Empowering Local Governments and Adjusting Taxes
Recognizing that housing market conditions vary across the country, the central government is giving local authorities more power to act. Cities can now use special bonds to purchase existing residential properties, a policy that helps them manage local housing supply and demand more effectively.
In addition to this, tax policy changes are being considered. Song Qichao, assistant minister of finance, mentioned that adjustments to the real estate value-added tax could be made. Such a move would lower the financial burden for both developers and homebuyers, making it more affordable to buy and sell homes.
Early Signs of a Rebound in Major Cities
These new measures appear to be having a positive effect, especially in China’s largest cities. Following policy changes in late September, home sales have started to recover in Beijing, Shanghai, Guangzhou, and Shenzhen.
Authorities in these key areas took several steps to encourage buyers, including:
- Cutting mortgage interest rates
- Lowering down payment requirements
- Relaxing restrictions on who can buy a home
The impact is being seen beyond these top-tier cities as well. Over 50 other cities, such as Wuhan and Hangzhou, have adopted similar policies to revive their local markets. Analysts see the recovery in first-tier cities as a potential turning point for the entire nation’s real estate sector.
A Pragmatic Shift in Policy
The current approach marks a significant shift in how China manages its property sector. Instead of pushing for rapid growth at all costs, policymakers are now focused on creating a more stable and sustainable market. This balanced strategy aims to prevent future volatility while ensuring housing remains accessible to citizens.
The table below summarizes the key areas of the government’s stabilization plan.

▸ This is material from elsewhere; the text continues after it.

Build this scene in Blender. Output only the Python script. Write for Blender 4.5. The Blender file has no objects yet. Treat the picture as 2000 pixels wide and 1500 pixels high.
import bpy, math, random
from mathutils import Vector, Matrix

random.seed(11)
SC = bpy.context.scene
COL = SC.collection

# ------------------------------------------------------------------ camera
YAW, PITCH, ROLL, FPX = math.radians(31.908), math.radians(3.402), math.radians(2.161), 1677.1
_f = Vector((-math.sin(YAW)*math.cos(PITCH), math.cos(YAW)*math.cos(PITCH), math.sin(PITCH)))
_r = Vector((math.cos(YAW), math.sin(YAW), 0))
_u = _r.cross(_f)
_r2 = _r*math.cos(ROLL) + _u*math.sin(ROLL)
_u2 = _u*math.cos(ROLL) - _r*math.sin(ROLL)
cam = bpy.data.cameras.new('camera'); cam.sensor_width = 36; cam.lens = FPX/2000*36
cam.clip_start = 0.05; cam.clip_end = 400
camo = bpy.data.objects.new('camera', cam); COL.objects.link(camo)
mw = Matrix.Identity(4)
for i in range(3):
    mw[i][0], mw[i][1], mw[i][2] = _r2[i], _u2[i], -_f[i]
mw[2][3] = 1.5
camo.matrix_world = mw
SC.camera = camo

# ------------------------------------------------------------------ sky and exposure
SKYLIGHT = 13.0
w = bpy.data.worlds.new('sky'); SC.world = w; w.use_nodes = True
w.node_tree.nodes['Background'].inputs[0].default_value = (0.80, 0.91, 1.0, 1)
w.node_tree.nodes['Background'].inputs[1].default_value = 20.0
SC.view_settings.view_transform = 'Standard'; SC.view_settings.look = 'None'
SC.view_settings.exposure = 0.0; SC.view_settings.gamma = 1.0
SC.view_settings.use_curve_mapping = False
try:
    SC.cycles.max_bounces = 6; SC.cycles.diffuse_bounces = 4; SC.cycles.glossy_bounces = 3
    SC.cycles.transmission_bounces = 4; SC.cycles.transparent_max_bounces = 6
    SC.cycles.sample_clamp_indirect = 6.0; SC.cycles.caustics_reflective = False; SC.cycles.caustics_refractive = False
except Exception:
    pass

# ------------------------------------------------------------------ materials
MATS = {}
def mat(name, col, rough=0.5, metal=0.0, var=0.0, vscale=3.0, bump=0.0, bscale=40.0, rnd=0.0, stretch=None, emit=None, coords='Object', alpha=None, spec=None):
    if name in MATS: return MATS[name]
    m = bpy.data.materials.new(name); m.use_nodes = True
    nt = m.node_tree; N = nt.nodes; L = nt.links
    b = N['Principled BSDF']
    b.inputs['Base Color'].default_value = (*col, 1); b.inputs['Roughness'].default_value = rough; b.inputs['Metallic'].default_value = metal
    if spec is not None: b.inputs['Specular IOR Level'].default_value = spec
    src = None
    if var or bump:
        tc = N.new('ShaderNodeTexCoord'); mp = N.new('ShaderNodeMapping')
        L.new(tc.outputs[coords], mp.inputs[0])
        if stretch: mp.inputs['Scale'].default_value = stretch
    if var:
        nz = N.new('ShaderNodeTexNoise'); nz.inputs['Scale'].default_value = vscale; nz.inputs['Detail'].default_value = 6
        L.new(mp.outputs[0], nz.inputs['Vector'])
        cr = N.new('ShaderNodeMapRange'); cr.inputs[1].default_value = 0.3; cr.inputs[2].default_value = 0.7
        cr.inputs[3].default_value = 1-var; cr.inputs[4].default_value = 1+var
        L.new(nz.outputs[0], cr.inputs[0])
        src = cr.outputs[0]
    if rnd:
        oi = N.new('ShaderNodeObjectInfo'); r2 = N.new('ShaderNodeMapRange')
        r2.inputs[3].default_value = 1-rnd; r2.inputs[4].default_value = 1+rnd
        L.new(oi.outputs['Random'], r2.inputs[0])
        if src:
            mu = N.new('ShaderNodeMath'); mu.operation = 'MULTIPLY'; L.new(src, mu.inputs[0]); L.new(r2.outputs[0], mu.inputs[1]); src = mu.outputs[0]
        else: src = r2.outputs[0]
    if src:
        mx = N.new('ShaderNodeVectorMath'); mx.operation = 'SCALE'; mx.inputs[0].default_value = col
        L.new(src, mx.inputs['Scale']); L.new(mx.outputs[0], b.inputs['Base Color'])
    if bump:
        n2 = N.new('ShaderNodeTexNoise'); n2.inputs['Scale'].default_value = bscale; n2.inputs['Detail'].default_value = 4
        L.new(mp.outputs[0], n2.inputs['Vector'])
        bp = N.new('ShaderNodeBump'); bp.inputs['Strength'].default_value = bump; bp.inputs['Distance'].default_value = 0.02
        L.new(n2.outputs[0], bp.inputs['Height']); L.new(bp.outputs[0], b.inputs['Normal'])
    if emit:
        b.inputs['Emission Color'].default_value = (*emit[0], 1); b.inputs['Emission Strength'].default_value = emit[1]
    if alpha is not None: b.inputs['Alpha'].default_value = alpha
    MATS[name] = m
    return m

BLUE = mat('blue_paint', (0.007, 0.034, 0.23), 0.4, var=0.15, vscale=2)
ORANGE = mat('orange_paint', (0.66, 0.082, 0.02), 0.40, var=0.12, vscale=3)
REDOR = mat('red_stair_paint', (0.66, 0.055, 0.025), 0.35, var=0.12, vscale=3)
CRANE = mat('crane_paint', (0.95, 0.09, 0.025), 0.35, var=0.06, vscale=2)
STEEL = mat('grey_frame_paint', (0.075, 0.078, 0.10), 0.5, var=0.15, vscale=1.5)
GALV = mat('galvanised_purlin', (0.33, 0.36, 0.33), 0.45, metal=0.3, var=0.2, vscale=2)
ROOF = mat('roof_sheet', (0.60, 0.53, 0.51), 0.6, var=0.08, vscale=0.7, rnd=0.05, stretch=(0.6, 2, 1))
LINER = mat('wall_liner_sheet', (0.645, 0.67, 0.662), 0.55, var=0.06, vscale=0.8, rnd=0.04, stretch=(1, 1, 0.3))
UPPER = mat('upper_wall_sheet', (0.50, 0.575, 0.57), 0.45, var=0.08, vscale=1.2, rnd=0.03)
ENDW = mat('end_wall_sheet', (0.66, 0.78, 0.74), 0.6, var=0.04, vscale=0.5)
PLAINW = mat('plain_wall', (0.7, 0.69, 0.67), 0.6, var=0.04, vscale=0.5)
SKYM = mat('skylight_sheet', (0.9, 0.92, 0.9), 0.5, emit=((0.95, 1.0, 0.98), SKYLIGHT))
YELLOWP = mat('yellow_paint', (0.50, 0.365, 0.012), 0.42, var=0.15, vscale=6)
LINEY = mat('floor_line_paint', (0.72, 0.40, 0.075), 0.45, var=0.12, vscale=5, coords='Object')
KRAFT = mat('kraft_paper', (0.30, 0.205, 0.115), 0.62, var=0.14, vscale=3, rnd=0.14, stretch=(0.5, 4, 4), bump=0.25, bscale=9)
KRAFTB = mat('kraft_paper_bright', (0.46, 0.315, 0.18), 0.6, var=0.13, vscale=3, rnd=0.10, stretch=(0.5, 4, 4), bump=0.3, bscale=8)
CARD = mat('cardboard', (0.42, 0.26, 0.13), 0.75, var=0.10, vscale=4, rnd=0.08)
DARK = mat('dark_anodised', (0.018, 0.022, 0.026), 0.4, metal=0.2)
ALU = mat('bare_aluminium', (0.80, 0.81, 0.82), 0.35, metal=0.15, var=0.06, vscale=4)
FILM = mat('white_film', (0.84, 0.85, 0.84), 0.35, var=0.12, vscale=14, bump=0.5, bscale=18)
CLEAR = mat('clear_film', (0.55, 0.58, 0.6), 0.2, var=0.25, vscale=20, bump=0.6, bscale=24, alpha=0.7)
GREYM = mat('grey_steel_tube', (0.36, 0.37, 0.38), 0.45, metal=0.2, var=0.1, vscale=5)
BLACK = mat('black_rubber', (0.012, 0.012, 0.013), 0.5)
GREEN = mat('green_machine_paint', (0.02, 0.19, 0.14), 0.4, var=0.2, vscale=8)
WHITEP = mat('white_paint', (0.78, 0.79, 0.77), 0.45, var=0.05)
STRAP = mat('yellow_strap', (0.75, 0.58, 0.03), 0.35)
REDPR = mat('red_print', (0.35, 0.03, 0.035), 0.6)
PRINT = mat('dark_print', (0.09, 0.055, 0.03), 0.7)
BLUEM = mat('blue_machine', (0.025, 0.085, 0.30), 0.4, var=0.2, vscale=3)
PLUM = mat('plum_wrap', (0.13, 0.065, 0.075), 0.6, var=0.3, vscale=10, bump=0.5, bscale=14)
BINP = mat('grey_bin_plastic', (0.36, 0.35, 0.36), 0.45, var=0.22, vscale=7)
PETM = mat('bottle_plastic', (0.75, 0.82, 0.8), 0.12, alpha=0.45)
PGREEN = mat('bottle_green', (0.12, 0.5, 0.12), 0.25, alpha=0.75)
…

Policy Area | Key Action or Measure |
Financial Support | Expanding “white list” loans to over 4 trillion yuan |
Urban Development | Renovating 1 million housing units in urban villages |
Local Flexibility | Allowing cities to buy properties with special bonds |
Tax Policy | Considering adjustments to real estate value-added tax |
By combining financial support, infrastructure upgrades, and local policy freedom, China’s leaders are taking clear steps to steer the property market toward recovery. This coordinated effort is a top priority for maintaining broader economic growth.
Frequently Asked Questions
What is China’s “white list” mechanism for real estate?
The “white list” is a program designed to identify real estate projects that are financially viable but need funding. Banks are encouraged to provide loans to these approved projects to ensure their completion and help stabilize the market.
Why is the Chinese government focusing on housing renovation?
The renovation projects serve two main purposes. They improve living conditions and safety for residents in older areas, and they stimulate economic activity and housing demand by compensating residents and encouraging them to find new homes.
Are these new property policies working?
Early data suggests the measures are having a positive impact. Major cities like Beijing and Shanghai have seen a rebound in home sales after mortgage rates were cut and purchase restrictions were eased.
How are local governments involved in the plan?
Local governments now have more autonomy to address their specific market challenges. They can use special bonds to buy existing homes to balance supply and may implement local subsidies to encourage home purchases.